Spengler makes me nervous, partly because he is leagues smarter than I, partly because I often don’t understand him, partly because of the occasional racial undertones of his work (thankfully not much in evidence in this book, I don’t think, though certainly present in others).

But I confess a certain sympathy for Spengler.  I think of Longstreet’s comment in Gettysburg, “We Southerners like our generals religious and a little bit mad.”  My favorite historians have a touch of madness about them.  They try to have a grand unified theory.  They try to make history matter.  Today, for example, I picked up a thick book on the Plantagenets that looks promising in its details.  The preface shows that the author has a good idea of cause and effect within a certain time frame, but in the end, one thing just leads to another.  And if that’s all you have — in the end, who cares?

Still, I would have liked to have understood Spengler more.  Large chunks of this work remain unintelligible to me.  Apparently he was a recluse, and I have the impression that he wrote for himself more than the public.  I open at random (honestly) and see this sentence:

In both cases we have in reality an outbreak of deep-seated discordances in the culture, which physiognomically dominates a whole epoch of its history and especially of its artistic world — in other words, a stand the soul attempts to make against the Destiny that it at last comprehends.

He writes like one of those German operas where something is always burning and people are always dying (taking quite a bit of time doing so to boot).  For me, it’s just too much.

But this should not deter anyone.   Despite his eccentricity, real gold can be gleaned (all I say next has the caveat, “if I understand him correctly”).

Spengler challenged received opinion magnificently.  For him, Egypt was superior to Greece, and Renaissance art can’t equal either the Gothic or the Baroque.  Rome’s empire came much more easily for them than for others.

Most challenging for our time, he viewed the health of a culture by its inner life.  So things such as technological innovation and expansion have no real bearing on the health of a civilization.  Both constant innovation and physical expansion for Spengler probably serve as hints of decay.  It is the bored civilization, he writes, that thinks primarily in terms of economics.

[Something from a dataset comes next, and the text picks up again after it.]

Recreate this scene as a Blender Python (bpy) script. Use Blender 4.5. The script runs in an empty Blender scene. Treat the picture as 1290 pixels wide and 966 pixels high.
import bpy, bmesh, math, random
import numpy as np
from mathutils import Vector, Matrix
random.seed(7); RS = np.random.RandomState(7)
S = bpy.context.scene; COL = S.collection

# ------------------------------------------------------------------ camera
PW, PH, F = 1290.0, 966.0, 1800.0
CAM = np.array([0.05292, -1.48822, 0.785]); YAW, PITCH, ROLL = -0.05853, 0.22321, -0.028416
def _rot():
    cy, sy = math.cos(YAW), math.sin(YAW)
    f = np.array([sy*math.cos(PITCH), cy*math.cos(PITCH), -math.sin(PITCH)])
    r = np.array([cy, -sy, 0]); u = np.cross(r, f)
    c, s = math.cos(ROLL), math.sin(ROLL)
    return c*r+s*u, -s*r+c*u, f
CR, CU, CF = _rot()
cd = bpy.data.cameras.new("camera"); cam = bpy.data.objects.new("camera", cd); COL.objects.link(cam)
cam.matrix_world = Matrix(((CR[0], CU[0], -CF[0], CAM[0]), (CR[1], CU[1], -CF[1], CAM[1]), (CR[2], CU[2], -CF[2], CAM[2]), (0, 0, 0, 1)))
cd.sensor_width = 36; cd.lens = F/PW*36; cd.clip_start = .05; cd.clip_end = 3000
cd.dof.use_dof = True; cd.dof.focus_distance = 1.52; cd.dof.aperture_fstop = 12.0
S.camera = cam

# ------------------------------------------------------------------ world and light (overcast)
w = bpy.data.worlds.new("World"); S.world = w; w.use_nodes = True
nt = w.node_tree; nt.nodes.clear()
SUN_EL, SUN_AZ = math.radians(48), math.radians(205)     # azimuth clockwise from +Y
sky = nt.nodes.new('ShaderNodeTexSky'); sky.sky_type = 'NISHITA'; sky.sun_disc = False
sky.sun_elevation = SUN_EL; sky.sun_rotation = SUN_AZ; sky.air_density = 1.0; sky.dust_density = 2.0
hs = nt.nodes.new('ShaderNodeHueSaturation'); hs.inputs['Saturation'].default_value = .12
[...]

He has moments of great precise insight.  For example — we automatically think of the Greeks as the founders of history as a discipline.  But he argues convincingly that the Greeks lacked an historical mind.  He cites a few details to support this but the crux of the argument comes from Greek funerary practices.  They cremated, while Egypt embalmed.  The Egyptians knew everything about at least their official past, but the Greeks focused too much on absolutes to care about particulars.  They loved Homer, but never bothered to dig at Mycenae as Schliemman did 3000 years later.  They never bothered with the notion of Agamemnon as fact.  Myth mattered to the Greeks, but little else.  When we see this, so much of their literature, architecture, and even politics makes more sense.

Throughout Spengler urges us to see civilizations as a whole.  We can’t take Roman sculpture and separate its time and place.  Therefore we should approach mimicry of the past with fear and trembling, as we may get more than we bargained for.  Along those same lines, culture can’t create out of a vacuum. We have no Beethoven now because our culture couldn’t possibly make one.  But that’s not our “fault” anymore than we should blame 19th century Germany for not having a John Coltrane.

This is enough to encourage me to read again in the future.  For now, if anyone understands the chapter on the meaning of numbers, or the physiognomic, or many other such parts of this book, please let me know.